MIO CARO ASSASSINO – Tonino Valerii
Umberto Paradisi è un investigatore che viene decapitato da una scavatrice nei pressi di uno stagno. La storia della sua morte si ricollega ad un caso seguito diversi anni fa da Paradisi che vede il rapimento e l’uccisione della piccola Stefania e del padre. Il commissario Luca Peretti si trova a tentare di riallacciare le fila dei casi ma l’assassino, nel mentre, inizia ad eliminare le persone che avrebbero potuto aiutare il commissario.
Mio caro assassino fa suo l’insegnamento argentiano, lasciando convergere diversi elementi tipici del regista romano in un contesto legato ad alcuni stilemi del passato come la figura del commissario, il monolitico George Hilton, tutta d’un pezzo, impossibilitato a pensare alla propria vita privata per dedicarsi al caso. Il disegno di una bambina diviene rivelatore, mentre emergono intrecci familiari ricolmi di sentimenti di rivalsa, odio reciproco, interessi pruriginosi e silenzi mortali.
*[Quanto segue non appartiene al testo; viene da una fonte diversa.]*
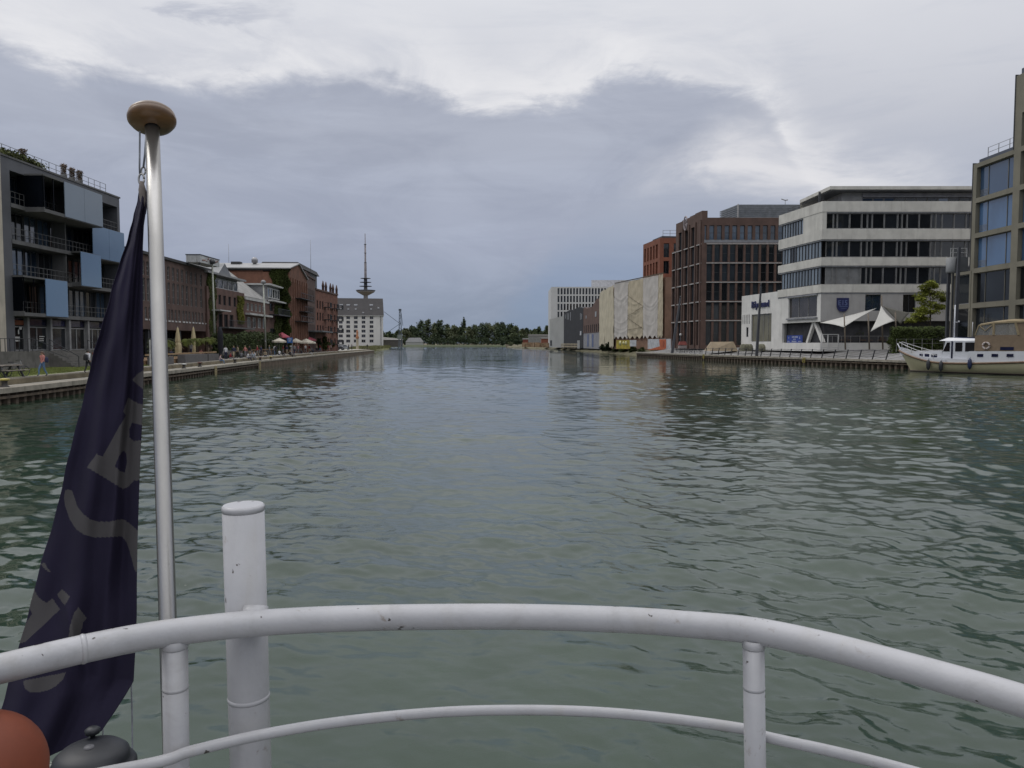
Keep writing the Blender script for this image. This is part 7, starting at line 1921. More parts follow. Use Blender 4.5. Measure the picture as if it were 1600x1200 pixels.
def bicycle(loc, rz, label, col, grp=None, sc=1.0):
    t = thing('bicycle', label, 'bicycle', loc, grp); t.rotation_euler.z = rz; t.scale = (sc,) * 3; ROOT[t.name] = Vector((0, 0, 0))
    for x in (-.52, .52):
        mb = MB(); r_ = [(x + .33 * math.cos(2 * math.pi * k / 20), 0, .34 + .33 * math.sin(2 * math.pi * k / 20)) for k in range(21)]; mb.tube(r_, .022, 6)
        for k in range(0, 20, 4): mb.tube([r_[k], (x, 0, .34)], .006, 4)
        o = mb.build('wheel', frame_dk); o.parent = t
    mb = MB()
    for a, b in (((-.52, 0, .34), (-.12, 0, .34)), ((-.12, 0, .34), (-.22, 0, .86)), ((-.12, 0, .34), (.34, 0, .82)), ((-.2, 0, .80), (.34, 0, .84)), ((.52, 0, .34), (.32, 0, .98)), ((-.52, 0, .34), (-.2, 0, .78))): mb.tube([a, b], .02, 6)
    o = mb.build('frame', col); o.parent = t
    mb = MB(); mb.tube([(.22, -.28, 1.0), (.34, -.1, 1.02), (.34, .1, 1.02), (.22, .28, 1.0)], .018, 6); o = mb.build('handlebar', frame_dk); o.parent = t
    mb = MB(); mb.hexa([(-.36, -.09, .87), (-.08, -.03, .87), (-.08, .03, .87), (-.36, .09, .87), (-.36, -.09, .93), (-.08, -.03, .92), (-.08, .03, .92), (-.36, .09, .93)]); o = mb.build('saddle', frame_dk); o.parent = t
    return t
q = PZ(24, 589, ZU); bicycle((q.x, q.y, ZU), 1.1, 'dark bicycle parked beside the picnic table on the lawn', frame_gr)
# tall black column, white post
q = along(345, 1.95); mb = MB(); c = (q.x, q.y, ZU); mb.lathe([(.28, 0), (.22, .1), (.2, 1.0), (.3, 1.4), (.33, 2.6), (.28, 3.4), (.12, 3.9), (0, 4.0)], c, 14); o = mb.build('furled_parasol', mat('black_canvas', (.012, .012, .018), .9), at=c); tag(o, 'tall furled black parasol on the quay beside the sitting person', 'parasol')
for px, off, h, lb_ in ((411, 7, 3.3, 'furled black parasol under the second lamp mast'), (417.5, 7, 3.6, 'furled black parasol just right of the second lamp mast'), (432, 5.5, 3.4, 'furled black parasol below the first pink parasol, left one'), (447, 5.5, 3.5, 'furled black parasol left of the blue sign')):
    q = along(px, off); c = (q.x, q.y, ZU); mb = MB(); mb.lathe([(.3, 0), (.05, .1), (.05, .9), (.32, 1.1), (.36, 2.2), (.25, h * .85), (.06, h), (0, h)], c, 12); o = mb.build('furled_parasol', mat('black_canvas', (.012, .012, .018), .9), at=c); tag(o, lb_, 'parasol', 'furled black parasols')
q = along(236.5, 2.2); mb = MB(); mb.box(q.x - .12, q.x + .12, q.y - .12, q.y + .12, ZU, ZU + 2.35); o = mb.build('info_post', frame_wh, at=(q.x, q.y, ZU)); tag(o, 'slim white post just left of the flagpole on the left quay', 'post')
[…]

Tonino Valerii lascia correre il commissario tra diverse location, ognuna alla fine riportante verso la casa dove viene riunita la famiglia, in una sorta di ritratto di gruppo alla Agatha Christie dove Peretti si aggira puntando il dito via via da uno all’altro. La ricostruzione della terribile sorte di Stefania avviene mentre vengono accese sigarette, si incrociano sguardi e, lentamente, si arriva al twist. Mio caro assassino mantiene un buon ritmo, incalzando lo spettatore ma non incantando quello più smaliziato, capace di individuare l’assassino per alcuni evidenti motivi.